Friday, August 23, 2013

Scrollers Preview - Parashat Ki Tavo 2013

If you’ve ever heard the end to Beethoven’s 5th Symphony, you have experienced something similar to the end of Deuteronomy. Beethoven just doesn’t seem to want it to end, and he can’t seem to choose just one ending. It goes on and on and on!

This week’s Torah portion begins the ending of the Torah, which will take another several weeks to actually complete. We have the last law of the Moab covenant, instructing the Israelites about a ritual of bringing their first fruits to the priest, once they are in the Land. And then the ending begins! We are told to erect pillars on a mountain and build an altar, and then the tribes divide up between two mountains to pronounce a series of blessings and curses. The blessings will come about if we stick to the covenant, and the curses will come about if we stray from God’s path.

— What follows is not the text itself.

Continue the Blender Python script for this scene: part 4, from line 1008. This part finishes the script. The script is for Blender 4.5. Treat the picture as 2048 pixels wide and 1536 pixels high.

This ritual of pronouncing blessings and curses serves as a seal on the covenantal promises the people and God make with each other. But this “sealing” is just one ending among many yet to come. We still have many pronouncements and warnings, poetry and blessings awaiting us. It seems that this parasha as well as the ones in the weeks ahead are here to command our attention and to sustain that attention. Moses even has to tell us to be quiet this week. “Silence! Hear O Israel!,” Moses says in 27:9,  “Today you have become the people of the Lord your God: Heed the Lord your God. . . .”


So my question for us then is – what does it take for us to pay attention? Does an ancient text have the power to leave a lasting enough impression that we can sustain our loyalty and devotion to its words? Do all of these endings, with their warnings of curses and promises of blessings do the trick?